**SET TASK**: Wherever the string "scene" appears in the listing, copy that line.

**SUPPLIED DATA**:
[BEGIN]
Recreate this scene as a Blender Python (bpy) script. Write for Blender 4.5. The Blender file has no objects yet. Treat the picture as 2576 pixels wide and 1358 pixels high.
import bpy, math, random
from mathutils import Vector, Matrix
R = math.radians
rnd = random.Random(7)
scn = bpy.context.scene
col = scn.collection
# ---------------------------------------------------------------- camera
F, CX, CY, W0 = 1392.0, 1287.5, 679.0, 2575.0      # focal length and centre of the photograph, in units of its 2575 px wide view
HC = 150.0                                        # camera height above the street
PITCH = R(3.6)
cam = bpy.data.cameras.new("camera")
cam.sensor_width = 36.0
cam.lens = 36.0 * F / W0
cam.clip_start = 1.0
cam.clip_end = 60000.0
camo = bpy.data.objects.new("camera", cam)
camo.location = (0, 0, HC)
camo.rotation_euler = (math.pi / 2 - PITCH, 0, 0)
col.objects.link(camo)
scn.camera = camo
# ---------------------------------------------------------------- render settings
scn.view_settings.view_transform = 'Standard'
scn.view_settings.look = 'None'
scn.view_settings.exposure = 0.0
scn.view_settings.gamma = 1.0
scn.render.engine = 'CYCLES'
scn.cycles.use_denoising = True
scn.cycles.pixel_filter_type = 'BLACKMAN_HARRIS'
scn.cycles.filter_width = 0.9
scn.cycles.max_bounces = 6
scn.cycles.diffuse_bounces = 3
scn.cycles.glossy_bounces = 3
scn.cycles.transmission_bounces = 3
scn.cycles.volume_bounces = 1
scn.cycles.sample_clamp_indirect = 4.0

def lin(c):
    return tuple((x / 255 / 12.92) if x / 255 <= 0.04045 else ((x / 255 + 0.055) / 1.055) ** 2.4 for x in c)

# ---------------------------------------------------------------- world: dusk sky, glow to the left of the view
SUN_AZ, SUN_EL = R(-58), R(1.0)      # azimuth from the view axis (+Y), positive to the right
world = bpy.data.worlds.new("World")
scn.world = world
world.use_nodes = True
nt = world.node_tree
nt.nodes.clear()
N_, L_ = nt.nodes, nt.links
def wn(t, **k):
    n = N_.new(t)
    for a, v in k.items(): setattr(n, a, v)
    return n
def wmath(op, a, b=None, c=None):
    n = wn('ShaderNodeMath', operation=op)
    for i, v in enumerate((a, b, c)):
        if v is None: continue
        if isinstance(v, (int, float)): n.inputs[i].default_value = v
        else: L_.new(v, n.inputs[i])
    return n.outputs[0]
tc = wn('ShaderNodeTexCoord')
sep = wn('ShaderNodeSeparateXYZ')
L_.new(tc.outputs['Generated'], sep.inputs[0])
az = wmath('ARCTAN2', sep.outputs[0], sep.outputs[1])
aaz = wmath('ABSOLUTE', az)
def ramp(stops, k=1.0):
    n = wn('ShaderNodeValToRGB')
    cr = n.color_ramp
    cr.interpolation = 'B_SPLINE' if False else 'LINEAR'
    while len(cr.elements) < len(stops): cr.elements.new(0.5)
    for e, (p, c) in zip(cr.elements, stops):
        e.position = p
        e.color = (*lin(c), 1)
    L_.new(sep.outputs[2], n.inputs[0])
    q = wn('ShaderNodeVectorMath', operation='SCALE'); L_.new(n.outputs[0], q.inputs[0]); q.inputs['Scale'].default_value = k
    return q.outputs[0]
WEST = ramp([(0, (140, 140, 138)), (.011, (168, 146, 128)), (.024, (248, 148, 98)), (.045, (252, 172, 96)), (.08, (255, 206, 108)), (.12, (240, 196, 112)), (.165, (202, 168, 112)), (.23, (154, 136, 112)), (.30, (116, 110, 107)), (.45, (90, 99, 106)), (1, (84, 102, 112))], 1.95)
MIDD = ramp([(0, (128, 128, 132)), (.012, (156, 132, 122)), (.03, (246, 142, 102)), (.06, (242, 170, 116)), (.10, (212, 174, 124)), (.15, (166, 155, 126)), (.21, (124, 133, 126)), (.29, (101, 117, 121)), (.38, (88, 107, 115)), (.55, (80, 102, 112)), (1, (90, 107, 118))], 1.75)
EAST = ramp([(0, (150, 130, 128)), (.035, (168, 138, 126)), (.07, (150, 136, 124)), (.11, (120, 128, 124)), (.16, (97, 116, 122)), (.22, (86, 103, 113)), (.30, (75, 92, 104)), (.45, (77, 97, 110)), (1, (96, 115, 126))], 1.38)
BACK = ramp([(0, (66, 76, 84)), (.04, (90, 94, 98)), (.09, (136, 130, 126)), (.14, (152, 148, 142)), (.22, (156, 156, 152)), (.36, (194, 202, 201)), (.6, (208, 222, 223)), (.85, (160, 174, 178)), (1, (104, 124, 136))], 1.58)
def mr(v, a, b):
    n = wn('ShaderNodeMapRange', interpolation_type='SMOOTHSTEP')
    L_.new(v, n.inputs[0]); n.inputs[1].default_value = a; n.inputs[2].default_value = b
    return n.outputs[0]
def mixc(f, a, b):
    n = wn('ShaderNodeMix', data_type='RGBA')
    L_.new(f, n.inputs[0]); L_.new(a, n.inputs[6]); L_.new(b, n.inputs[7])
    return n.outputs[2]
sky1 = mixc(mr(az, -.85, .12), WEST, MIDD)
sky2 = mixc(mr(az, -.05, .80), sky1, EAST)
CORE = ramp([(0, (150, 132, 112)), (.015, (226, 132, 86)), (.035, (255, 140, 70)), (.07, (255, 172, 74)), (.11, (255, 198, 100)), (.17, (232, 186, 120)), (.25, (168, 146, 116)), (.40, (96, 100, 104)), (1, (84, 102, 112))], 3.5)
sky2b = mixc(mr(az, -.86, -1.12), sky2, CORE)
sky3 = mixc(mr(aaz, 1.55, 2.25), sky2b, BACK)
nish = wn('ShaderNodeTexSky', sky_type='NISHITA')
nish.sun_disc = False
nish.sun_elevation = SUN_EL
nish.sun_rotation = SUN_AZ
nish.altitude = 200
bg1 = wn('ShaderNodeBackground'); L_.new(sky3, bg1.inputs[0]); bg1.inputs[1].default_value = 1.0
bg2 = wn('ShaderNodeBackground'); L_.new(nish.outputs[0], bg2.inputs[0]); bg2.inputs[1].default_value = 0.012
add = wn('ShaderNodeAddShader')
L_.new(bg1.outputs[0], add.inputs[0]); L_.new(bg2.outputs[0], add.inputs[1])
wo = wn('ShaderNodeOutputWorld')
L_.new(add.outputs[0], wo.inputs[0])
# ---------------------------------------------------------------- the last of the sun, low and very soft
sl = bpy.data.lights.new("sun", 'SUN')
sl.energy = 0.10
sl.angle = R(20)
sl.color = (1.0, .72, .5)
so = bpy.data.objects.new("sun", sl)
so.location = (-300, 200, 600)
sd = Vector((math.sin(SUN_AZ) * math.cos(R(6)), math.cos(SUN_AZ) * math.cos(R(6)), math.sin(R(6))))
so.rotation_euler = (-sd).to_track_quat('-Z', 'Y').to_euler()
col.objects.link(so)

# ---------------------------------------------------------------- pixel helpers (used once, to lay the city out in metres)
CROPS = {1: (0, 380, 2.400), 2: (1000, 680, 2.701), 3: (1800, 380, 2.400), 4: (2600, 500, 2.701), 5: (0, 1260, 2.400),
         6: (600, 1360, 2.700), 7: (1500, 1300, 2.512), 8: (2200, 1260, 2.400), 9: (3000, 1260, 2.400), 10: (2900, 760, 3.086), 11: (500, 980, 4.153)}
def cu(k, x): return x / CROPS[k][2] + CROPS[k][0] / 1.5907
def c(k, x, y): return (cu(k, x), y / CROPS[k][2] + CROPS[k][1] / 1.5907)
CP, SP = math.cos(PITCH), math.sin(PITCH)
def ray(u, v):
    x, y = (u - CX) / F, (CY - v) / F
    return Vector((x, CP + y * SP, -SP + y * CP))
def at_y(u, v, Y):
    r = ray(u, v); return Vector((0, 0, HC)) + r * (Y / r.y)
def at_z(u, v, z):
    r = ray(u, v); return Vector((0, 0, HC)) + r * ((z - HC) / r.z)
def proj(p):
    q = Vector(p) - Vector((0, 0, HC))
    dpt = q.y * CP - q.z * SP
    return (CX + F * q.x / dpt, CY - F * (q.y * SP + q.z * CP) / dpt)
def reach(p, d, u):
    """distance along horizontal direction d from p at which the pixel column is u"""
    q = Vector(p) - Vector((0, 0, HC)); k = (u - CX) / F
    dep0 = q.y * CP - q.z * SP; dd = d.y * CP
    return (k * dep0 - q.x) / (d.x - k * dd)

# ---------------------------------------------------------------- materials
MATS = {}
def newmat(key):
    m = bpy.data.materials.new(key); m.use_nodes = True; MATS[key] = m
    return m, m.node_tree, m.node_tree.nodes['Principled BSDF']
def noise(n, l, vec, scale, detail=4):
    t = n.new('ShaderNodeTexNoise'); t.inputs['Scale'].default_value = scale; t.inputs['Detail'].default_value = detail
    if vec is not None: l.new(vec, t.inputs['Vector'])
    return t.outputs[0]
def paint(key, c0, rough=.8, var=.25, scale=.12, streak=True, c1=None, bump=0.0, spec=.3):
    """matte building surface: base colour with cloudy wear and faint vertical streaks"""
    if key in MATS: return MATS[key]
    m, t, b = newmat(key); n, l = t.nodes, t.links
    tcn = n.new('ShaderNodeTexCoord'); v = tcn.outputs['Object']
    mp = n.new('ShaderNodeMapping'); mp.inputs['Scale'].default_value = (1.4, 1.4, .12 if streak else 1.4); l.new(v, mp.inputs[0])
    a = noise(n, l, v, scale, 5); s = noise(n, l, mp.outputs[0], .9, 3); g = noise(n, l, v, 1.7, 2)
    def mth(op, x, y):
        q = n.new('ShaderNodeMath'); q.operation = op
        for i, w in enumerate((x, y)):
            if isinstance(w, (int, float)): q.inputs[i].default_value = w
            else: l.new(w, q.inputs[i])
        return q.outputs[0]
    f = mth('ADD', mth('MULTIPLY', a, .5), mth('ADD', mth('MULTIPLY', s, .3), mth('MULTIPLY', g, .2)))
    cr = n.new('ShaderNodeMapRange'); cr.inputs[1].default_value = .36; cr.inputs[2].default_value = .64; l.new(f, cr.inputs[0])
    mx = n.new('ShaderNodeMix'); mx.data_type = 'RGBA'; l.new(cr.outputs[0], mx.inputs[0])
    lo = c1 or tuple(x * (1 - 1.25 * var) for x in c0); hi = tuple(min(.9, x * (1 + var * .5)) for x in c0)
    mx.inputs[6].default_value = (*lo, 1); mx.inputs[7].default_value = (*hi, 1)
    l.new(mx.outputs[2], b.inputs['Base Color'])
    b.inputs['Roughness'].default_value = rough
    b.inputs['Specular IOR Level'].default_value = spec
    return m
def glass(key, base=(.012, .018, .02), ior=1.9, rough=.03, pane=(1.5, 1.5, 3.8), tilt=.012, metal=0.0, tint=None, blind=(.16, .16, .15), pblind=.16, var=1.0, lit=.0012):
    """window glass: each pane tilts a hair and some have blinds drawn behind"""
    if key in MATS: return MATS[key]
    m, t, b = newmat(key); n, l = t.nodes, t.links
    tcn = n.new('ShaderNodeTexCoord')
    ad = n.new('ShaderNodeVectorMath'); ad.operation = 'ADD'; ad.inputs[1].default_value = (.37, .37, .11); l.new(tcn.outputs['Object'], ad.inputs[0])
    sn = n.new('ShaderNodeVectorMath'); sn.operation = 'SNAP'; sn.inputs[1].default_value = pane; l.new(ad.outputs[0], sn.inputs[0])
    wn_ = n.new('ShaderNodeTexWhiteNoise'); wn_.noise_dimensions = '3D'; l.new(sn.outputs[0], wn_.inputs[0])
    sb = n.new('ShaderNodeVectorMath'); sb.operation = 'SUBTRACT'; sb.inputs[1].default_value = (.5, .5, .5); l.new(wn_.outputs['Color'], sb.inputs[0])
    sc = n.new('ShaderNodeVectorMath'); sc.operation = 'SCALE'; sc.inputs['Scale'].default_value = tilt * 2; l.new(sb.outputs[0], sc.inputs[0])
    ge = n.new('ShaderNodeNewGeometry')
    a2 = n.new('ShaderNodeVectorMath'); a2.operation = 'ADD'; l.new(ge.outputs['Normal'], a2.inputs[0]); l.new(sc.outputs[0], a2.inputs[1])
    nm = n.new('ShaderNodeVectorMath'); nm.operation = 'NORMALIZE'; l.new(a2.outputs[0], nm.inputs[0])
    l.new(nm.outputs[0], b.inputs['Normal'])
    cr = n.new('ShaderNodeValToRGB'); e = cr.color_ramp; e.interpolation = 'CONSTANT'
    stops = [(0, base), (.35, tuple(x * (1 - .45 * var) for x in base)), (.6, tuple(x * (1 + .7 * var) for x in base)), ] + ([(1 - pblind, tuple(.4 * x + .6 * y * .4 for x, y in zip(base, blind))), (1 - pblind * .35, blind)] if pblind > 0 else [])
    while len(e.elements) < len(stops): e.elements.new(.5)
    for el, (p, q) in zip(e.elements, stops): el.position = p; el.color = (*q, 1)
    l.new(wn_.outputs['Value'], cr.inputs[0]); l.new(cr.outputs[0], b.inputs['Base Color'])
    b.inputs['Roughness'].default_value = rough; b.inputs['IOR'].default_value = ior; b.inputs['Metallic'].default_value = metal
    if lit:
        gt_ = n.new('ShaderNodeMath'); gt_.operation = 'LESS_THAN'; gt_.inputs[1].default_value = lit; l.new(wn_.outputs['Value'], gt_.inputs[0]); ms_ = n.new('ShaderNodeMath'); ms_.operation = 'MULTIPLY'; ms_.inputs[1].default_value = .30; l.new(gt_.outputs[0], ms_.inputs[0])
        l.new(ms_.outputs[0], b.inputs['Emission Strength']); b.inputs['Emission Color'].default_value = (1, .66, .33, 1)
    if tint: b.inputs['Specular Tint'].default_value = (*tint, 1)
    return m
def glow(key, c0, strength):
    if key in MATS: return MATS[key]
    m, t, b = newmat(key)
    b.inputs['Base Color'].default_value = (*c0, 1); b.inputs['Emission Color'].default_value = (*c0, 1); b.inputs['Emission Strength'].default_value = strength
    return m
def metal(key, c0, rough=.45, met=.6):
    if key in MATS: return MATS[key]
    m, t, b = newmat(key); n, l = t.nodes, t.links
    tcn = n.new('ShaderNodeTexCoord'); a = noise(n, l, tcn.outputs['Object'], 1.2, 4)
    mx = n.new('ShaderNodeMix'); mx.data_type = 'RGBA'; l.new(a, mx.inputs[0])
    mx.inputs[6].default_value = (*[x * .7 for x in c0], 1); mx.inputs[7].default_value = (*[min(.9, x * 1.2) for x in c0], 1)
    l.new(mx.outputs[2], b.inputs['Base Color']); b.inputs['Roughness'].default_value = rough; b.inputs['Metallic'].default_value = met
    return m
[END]
**RESPONSE**:
Recreate this scene as a Blender Python (bpy) script. Write for Blender 4.5. The Blender file has no objects yet. Treat the picture as 2576 pixels wide and 1358 pixels high.
scn = bpy.context.scene